Samuel Amadon

Poet Samuel Amadon reads from The Hartford Book at Real Art Ways. (Photo courtesy Sam Amadon / July 10, 2012)

we never own up to much more than

being from Hartford

which is something no one from

Hartford would ever deny because

though we're all fucked

we've all been fucked before & for

so long that unlike the rest of you

we'd have to be crazy not

to know by now what to expect next.

Amadon's parents still live in West Hartford, just a few blocks over the city line. Amadon moved to Hartford proper after returning from school. He says he wrote these poems because he found himself talking about Hartford so much once he left — in Boston at college, and in New York for grad school. "I was always talking about Hartford because I loved it," he says. Even in places so close to Hartford, people didn't quite get it.

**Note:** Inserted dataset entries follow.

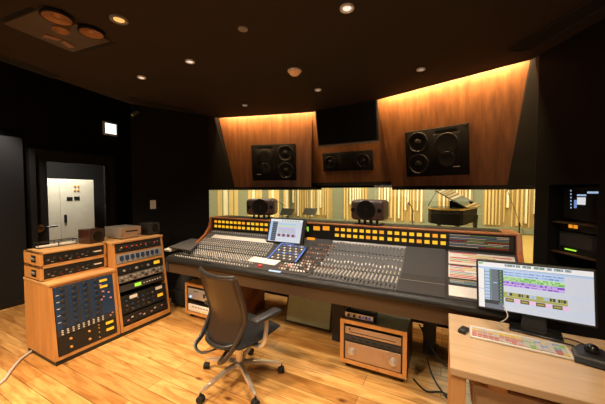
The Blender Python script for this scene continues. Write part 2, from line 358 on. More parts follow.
# --- live room beyond the window
mb = MB(); mb.box((-7.6, 12.6, 0), (5, 12.75, 4.2), 0)
mb.box((4.4, 4.35, 0), (4.5, 12.7, 4.2), 0)
struct(mb, 'wall_live_room', ['live_wall'])
struct(MB().slab([(-7.2, 12.6, 0), (-5.5, 4.35, 0), (-5.5, 4.35, 4.2), (-7.2, 12.6, 4.2)], .1, (-1, 0, 0)), 'wall_live_room_left', ['slat_gr'])
struct(MB().box((-7.6, 4.3, 4.2), (5, 12.8, 4.3)), 'ceiling_live_room', ['white'])
# vertical slats of uneven drop on grey-green panels
mb = MB(); random.seed(3)
panels = [(-7.1, -6.9, 1), (-6.9, -4.75, 0), (-4.75, -4.2, 1), (-4.2, -3.05, 0), (-3.05, -2.6, 1), (-2.6, -.75, 0), (-.75, -.25, 1), (-.25, .95, 0), (.95, 1.3, 1), (1.3, 4.3, 0)]
for a, b, g in panels:
    mb.box((a, 12.5, 0), (b, 12.6, 4.2), 1 if g else 0)
    if g: continue
    x = a+.05
    while x < b-.1:
        lt = random.random() < .38
        z0 = random.choice([.3, .4, .55, .75, .95]) if lt else random.choice([.2, .25, .3, .4])
        wd = random.choice([.03, .04, .06]) if not lt else random.choice([.045, .06])
        mb.box((x, 12.36 if lt else 12.42, z0), (x+wd, 12.5, 4.0), 3 if lt else 2)
        x += wd+random.choice([.05, .07, .10])
mb.box((-6.8, 12.3, .02), (4.3, 12.6, .22), 1)
struct(mb, 'trim_6', ['live_wall', 'slat_gr', 'slat', 'slat_lt'])
# slats on the left side wall of the live room
mb = MB(); 
for k in range(26):
    t = k/26+.02; x = -5.5+(-7.2+5.5)*t; y = 4.35+(12.6-4.35)*t
    if k % 6 in (3, 4): continue
    mb.slab([(x-.02, y, .3), (x+.03, y+.12, .3), (x+.03, y+.12, 4.0), (x-.02, y, 4.0)], .03, (1, .25, 0), k % 3 == 0)
struct(mb, 'trim_7', ['slat', 'slat_lt'])

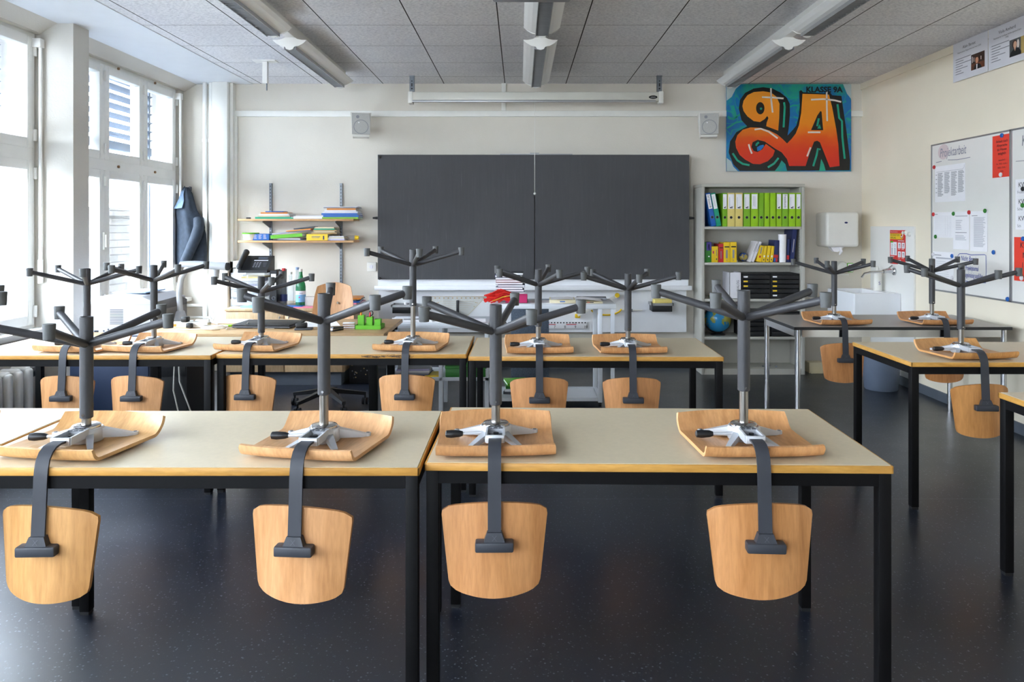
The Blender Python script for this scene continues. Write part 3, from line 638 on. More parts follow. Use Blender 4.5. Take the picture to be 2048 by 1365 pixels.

"I guess I was trying to explain what it's like, because people have a very different idea about what Connecticut is like," says Amadon. I mention a detail from one of the poems, a line that seemed almost too cinematic in its awful mundane hard-heartedness. In it, old people evacuate a burning nursing home, shuffling into the street to avoid the smoke, and the impatient drivers in the road honk at the evacuees. Amadon confirms that he witnessed it. But he's not judging anybody, even the jerks in traffic.

"This is a book that I wrote about loving Hartford," he says. "I love the assholes."